> [TASK]
From the entries below, count every line that contains the word "this". Please give the number and nothing else.

Scene script records:

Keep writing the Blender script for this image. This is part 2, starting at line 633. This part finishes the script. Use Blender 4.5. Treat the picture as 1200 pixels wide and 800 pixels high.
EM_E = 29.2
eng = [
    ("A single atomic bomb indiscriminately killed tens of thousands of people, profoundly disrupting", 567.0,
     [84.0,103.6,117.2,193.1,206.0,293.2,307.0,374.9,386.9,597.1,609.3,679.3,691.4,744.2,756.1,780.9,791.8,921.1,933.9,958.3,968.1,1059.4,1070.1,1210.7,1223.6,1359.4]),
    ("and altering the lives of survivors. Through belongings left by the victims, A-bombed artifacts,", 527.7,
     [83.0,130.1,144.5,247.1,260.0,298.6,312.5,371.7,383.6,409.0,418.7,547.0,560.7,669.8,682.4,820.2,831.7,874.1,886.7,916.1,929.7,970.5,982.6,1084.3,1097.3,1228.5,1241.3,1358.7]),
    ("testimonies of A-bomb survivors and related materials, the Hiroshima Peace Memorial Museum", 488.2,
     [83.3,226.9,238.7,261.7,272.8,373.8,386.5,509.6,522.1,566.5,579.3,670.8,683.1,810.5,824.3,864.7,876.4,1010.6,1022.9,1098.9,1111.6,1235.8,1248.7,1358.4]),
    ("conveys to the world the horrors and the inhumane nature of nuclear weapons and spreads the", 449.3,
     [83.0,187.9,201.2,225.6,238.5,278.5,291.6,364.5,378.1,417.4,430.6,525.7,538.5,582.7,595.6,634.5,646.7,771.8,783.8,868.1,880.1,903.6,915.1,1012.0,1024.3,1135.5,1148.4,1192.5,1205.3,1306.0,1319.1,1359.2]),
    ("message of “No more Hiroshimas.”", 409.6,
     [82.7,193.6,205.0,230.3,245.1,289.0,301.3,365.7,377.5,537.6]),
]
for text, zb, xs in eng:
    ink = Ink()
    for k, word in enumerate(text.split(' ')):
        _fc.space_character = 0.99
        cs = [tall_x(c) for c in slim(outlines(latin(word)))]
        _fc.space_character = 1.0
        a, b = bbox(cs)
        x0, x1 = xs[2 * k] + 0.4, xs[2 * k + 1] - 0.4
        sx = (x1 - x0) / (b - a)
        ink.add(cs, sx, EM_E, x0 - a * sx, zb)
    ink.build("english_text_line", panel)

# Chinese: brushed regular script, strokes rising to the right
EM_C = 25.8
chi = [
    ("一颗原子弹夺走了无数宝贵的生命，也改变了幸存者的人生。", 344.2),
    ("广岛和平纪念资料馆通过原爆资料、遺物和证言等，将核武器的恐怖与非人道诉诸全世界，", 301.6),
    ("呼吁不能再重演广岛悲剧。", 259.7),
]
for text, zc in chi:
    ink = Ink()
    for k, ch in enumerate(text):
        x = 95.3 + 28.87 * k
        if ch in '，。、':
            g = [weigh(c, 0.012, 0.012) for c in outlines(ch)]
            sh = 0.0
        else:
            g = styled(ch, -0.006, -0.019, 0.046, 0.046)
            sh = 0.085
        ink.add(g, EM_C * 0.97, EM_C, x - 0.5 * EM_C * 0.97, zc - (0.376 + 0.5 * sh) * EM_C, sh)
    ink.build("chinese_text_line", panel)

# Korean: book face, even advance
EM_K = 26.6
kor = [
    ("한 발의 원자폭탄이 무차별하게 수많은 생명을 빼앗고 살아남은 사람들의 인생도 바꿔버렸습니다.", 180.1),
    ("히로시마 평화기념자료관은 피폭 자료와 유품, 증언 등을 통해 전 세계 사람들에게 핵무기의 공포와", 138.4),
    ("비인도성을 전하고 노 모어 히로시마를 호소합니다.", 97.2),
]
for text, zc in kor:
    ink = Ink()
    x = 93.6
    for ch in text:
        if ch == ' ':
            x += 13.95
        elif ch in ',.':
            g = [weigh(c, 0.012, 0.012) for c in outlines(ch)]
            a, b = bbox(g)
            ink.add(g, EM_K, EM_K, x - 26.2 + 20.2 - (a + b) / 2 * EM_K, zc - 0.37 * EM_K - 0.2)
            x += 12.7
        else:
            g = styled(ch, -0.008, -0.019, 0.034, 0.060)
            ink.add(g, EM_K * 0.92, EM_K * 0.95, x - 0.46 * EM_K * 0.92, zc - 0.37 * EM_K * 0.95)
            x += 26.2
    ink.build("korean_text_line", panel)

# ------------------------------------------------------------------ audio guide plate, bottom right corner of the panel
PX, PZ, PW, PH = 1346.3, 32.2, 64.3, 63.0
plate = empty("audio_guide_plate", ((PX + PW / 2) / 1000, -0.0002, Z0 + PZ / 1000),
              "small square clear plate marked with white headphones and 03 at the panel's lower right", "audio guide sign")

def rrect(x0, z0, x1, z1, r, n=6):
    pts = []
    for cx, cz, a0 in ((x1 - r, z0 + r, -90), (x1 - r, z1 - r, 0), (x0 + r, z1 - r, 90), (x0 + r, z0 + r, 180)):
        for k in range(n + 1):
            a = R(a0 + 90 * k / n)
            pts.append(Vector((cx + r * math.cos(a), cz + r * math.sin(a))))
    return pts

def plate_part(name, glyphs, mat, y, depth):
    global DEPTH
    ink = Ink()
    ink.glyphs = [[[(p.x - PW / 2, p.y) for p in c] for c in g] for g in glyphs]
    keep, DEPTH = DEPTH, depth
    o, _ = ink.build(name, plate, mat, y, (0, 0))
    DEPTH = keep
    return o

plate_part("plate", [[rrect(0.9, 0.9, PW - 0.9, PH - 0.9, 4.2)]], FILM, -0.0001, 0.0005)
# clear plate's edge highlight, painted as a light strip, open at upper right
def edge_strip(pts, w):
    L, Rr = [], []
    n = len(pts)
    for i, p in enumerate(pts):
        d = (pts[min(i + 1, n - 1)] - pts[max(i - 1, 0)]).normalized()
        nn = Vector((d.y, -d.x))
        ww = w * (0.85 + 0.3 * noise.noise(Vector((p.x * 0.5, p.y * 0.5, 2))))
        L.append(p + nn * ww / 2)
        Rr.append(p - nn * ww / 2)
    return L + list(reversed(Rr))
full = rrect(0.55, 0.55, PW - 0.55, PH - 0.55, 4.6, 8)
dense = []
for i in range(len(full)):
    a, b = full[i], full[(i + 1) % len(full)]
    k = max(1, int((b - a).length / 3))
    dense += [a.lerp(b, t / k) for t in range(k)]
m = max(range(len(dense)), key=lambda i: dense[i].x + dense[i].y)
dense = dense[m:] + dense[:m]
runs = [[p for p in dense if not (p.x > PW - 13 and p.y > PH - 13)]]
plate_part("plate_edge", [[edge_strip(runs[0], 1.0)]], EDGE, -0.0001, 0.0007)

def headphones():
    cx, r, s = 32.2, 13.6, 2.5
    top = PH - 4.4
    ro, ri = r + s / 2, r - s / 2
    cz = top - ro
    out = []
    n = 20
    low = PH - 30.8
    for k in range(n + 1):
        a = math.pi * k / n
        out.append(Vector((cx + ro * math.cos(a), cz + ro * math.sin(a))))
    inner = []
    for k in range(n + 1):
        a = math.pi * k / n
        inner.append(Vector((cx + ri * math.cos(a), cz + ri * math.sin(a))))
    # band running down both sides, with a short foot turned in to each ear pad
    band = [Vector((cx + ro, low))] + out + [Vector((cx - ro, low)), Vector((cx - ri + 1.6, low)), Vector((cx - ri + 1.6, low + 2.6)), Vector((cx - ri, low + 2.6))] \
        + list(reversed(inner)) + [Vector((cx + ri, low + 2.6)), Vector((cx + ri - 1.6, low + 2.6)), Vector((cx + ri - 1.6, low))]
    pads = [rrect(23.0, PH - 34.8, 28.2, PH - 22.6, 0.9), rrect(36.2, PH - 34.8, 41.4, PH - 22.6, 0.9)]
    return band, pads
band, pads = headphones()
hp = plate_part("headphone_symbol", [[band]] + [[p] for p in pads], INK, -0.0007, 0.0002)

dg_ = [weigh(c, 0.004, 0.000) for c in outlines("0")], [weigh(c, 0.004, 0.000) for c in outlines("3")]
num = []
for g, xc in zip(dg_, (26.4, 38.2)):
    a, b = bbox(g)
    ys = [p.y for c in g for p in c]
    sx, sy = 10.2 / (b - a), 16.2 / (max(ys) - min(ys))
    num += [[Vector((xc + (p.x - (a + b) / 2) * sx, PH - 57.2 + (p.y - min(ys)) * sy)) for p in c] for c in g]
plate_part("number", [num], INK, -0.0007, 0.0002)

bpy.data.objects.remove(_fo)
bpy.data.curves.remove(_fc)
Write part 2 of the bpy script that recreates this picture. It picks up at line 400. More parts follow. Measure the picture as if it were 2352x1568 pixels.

> [EXERCISE RESPONSE]
2